* **SUPPLIED MATERIAL**:
start
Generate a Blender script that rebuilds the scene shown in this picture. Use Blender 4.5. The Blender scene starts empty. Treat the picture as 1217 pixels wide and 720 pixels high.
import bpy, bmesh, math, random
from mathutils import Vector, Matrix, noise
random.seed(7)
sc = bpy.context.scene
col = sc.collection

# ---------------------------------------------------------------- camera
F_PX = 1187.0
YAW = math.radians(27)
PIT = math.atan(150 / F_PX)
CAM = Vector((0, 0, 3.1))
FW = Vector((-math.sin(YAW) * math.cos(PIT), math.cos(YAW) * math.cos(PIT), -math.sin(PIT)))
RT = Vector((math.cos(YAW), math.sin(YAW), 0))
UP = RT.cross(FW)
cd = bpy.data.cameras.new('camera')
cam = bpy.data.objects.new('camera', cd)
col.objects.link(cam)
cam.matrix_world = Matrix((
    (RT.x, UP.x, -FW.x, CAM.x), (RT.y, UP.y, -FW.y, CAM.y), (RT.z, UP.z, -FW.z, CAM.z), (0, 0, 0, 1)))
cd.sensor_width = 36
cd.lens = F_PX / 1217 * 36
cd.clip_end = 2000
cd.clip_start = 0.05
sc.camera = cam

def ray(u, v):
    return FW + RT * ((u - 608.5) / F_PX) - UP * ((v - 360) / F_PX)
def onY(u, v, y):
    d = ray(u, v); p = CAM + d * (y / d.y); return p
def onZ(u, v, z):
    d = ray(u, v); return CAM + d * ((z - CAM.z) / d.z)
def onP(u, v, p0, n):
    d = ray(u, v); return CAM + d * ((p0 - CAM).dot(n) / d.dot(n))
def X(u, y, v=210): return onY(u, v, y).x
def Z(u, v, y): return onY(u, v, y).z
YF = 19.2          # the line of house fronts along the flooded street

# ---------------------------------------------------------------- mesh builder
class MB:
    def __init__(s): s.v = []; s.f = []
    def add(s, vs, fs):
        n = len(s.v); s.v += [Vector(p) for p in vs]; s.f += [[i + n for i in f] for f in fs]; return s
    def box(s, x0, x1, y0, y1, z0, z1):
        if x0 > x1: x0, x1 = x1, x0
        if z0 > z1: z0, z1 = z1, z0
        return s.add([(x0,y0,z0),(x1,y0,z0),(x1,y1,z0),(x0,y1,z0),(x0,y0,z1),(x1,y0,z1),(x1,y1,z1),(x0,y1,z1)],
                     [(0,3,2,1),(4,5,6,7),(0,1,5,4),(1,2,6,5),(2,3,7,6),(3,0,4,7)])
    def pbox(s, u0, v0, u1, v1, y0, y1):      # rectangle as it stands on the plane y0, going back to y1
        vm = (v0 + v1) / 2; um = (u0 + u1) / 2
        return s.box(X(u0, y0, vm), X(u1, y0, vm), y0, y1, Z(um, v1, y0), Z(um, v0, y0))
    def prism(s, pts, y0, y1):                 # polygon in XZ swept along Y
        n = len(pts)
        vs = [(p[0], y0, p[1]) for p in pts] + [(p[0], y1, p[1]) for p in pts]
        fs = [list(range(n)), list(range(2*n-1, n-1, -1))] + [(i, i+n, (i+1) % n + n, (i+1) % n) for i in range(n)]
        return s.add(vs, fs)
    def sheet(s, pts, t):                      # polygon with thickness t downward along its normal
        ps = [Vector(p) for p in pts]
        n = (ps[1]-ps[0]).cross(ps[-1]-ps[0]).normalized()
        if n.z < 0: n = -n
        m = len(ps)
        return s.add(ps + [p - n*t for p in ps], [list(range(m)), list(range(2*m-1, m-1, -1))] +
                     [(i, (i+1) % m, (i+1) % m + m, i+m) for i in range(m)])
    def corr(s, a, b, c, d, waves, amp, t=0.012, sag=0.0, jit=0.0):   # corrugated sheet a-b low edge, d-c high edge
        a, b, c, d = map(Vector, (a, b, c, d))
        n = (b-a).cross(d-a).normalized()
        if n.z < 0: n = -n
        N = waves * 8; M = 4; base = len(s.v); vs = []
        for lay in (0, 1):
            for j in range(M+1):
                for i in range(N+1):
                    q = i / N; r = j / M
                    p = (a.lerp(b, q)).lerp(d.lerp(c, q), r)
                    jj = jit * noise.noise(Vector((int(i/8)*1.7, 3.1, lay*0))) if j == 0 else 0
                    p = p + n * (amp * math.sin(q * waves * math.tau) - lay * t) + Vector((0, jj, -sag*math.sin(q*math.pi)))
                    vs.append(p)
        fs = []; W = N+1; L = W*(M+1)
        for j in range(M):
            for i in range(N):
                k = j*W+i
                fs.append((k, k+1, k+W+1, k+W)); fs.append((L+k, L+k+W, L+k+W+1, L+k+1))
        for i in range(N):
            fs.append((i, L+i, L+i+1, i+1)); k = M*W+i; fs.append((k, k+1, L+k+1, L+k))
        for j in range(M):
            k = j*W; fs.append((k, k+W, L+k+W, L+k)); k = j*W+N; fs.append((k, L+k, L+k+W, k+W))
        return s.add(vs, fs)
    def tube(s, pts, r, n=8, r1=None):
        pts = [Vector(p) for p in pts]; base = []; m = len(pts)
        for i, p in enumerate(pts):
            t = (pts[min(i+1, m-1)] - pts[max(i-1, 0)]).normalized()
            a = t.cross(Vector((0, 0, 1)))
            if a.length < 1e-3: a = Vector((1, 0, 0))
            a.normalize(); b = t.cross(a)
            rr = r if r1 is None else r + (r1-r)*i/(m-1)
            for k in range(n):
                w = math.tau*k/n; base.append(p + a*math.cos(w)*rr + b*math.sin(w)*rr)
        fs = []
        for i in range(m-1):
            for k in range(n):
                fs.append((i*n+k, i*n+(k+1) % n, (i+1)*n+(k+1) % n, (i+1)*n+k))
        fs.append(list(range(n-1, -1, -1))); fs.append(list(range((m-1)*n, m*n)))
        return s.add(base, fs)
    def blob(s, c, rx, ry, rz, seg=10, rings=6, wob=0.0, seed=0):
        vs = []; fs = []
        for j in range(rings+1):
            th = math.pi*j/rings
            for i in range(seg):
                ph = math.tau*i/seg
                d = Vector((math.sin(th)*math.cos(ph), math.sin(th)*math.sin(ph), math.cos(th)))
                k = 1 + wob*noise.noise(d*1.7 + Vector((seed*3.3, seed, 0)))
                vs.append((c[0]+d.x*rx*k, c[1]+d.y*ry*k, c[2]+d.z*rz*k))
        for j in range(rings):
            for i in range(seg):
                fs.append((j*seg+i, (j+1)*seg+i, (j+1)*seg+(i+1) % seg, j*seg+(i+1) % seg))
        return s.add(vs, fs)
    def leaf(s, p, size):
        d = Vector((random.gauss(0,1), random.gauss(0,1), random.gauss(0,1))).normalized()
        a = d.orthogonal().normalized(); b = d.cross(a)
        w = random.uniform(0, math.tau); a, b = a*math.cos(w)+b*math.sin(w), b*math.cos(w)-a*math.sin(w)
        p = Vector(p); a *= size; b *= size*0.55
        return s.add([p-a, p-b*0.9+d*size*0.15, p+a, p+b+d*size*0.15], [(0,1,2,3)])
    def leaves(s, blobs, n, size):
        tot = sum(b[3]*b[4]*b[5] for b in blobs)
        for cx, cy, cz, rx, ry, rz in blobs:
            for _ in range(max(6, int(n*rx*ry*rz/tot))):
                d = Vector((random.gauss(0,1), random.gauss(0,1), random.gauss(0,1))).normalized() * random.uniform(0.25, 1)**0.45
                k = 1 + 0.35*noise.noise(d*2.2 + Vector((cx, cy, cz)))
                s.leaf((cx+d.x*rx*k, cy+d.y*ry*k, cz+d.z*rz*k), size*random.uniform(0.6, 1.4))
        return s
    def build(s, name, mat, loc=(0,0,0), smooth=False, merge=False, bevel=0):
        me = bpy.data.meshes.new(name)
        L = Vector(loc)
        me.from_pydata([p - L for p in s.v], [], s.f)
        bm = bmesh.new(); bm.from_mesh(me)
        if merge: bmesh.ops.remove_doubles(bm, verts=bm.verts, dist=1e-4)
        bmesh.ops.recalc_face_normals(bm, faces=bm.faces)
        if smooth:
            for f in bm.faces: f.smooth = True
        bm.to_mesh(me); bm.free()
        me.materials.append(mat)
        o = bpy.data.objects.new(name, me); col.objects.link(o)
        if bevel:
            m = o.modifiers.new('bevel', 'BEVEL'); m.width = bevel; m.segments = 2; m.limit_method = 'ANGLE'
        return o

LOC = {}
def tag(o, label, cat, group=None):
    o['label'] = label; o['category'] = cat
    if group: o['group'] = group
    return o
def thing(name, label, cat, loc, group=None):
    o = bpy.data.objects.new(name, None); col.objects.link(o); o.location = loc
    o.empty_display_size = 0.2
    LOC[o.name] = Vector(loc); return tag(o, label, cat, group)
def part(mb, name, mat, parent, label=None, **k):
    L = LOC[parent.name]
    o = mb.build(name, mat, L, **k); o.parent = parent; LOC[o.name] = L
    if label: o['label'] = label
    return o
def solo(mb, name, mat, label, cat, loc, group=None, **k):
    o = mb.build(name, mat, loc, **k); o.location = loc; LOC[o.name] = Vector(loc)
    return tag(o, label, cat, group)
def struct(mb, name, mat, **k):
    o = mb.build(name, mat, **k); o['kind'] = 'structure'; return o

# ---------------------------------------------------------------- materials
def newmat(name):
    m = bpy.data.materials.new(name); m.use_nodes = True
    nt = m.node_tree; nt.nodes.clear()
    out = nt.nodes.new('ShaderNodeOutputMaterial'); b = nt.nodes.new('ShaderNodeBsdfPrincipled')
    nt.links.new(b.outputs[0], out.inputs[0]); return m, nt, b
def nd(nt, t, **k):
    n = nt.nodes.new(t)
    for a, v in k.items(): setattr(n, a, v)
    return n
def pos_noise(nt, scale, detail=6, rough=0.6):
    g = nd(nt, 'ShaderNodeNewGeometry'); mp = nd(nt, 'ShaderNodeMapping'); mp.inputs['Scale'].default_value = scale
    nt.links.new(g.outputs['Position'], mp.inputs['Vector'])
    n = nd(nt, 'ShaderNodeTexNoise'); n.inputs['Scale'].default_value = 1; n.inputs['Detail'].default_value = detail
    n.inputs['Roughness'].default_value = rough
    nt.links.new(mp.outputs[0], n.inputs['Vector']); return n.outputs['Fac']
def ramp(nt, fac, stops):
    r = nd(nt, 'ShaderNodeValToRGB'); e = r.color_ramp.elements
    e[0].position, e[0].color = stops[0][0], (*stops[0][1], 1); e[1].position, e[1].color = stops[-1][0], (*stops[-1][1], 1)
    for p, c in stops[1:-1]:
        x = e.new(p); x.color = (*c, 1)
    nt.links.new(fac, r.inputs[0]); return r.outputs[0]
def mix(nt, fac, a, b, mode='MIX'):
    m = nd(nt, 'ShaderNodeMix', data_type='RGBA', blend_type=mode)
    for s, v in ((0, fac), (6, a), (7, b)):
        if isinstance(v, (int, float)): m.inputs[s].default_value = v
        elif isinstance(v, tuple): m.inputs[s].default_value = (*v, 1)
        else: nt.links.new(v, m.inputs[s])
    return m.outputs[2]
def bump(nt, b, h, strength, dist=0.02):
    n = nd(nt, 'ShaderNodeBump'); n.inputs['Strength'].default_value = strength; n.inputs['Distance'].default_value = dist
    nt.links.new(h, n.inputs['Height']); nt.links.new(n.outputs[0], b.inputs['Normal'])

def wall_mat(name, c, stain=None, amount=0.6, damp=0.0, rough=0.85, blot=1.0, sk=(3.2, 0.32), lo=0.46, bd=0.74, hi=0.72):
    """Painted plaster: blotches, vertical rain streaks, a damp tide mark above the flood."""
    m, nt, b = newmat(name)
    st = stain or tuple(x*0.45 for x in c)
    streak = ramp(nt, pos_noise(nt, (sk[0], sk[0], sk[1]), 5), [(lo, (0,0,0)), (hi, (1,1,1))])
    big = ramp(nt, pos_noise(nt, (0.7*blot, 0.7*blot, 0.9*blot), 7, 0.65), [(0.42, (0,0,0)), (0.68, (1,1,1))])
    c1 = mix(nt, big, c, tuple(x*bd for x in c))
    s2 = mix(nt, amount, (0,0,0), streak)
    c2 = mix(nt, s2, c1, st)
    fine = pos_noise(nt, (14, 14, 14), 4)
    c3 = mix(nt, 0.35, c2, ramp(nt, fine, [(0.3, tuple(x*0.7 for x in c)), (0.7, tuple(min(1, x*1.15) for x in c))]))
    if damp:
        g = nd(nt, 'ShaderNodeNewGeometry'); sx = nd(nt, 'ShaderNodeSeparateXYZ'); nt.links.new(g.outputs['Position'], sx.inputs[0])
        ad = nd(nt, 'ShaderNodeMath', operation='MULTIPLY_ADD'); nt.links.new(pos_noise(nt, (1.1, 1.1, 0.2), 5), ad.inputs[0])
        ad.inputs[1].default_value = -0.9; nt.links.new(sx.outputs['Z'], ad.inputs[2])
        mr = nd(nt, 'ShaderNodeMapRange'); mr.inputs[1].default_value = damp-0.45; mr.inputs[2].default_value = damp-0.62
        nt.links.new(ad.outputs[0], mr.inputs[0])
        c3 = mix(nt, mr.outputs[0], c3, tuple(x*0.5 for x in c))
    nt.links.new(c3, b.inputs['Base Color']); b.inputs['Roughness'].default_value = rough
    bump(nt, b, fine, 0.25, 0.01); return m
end
From the opening line of the data above through the line that contains "the flooded street", please print each line as it stands and only those lines.

Generate a Blender script that rebuilds the scene shown in this picture. Use Blender 4.5. The Blender scene starts empty. Treat the picture as 1217 pixels wide and 720 pixels high.
import bpy, bmesh, math, random
from mathutils import Vector, Matrix, noise
random.seed(7)
sc = bpy.context.scene
col = sc.collection

# ---------------------------------------------------------------- camera
F_PX = 1187.0
YAW = math.radians(27)
PIT = math.atan(150 / F_PX)
CAM = Vector((0, 0, 3.1))
FW = Vector((-math.sin(YAW) * math.cos(PIT), math.cos(YAW) * math.cos(PIT), -math.sin(PIT)))
RT = Vector((math.cos(YAW), math.sin(YAW), 0))
UP = RT.cross(FW)
cd = bpy.data.cameras.new('camera')
cam = bpy.data.objects.new('camera', cd)
col.objects.link(cam)
cam.matrix_world = Matrix((
    (RT.x, UP.x, -FW.x, CAM.x), (RT.y, UP.y, -FW.y, CAM.y), (RT.z, UP.z, -FW.z, CAM.z), (0, 0, 0, 1)))
cd.sensor_width = 36
cd.lens = F_PX / 1217 * 36
cd.clip_end = 2000
cd.clip_start = 0.05
sc.camera = cam

def ray(u, v):
    return FW + RT * ((u - 608.5) / F_PX) - UP * ((v - 360) / F_PX)
def onY(u, v, y):
    d = ray(u, v); p = CAM + d * (y / d.y); return p
def onZ(u, v, z):
    d = ray(u, v); return CAM + d * ((z - CAM.z) / d.z)
def onP(u, v, p0, n):
    d = ray(u, v); return CAM + d * ((p0 - CAM).dot(n) / d.dot(n))
def X(u, y, v=210): return onY(u, v, y).x
def Z(u, v, y): return onY(u, v, y).z
YF = 19.2          # the line of house fronts along the flooded street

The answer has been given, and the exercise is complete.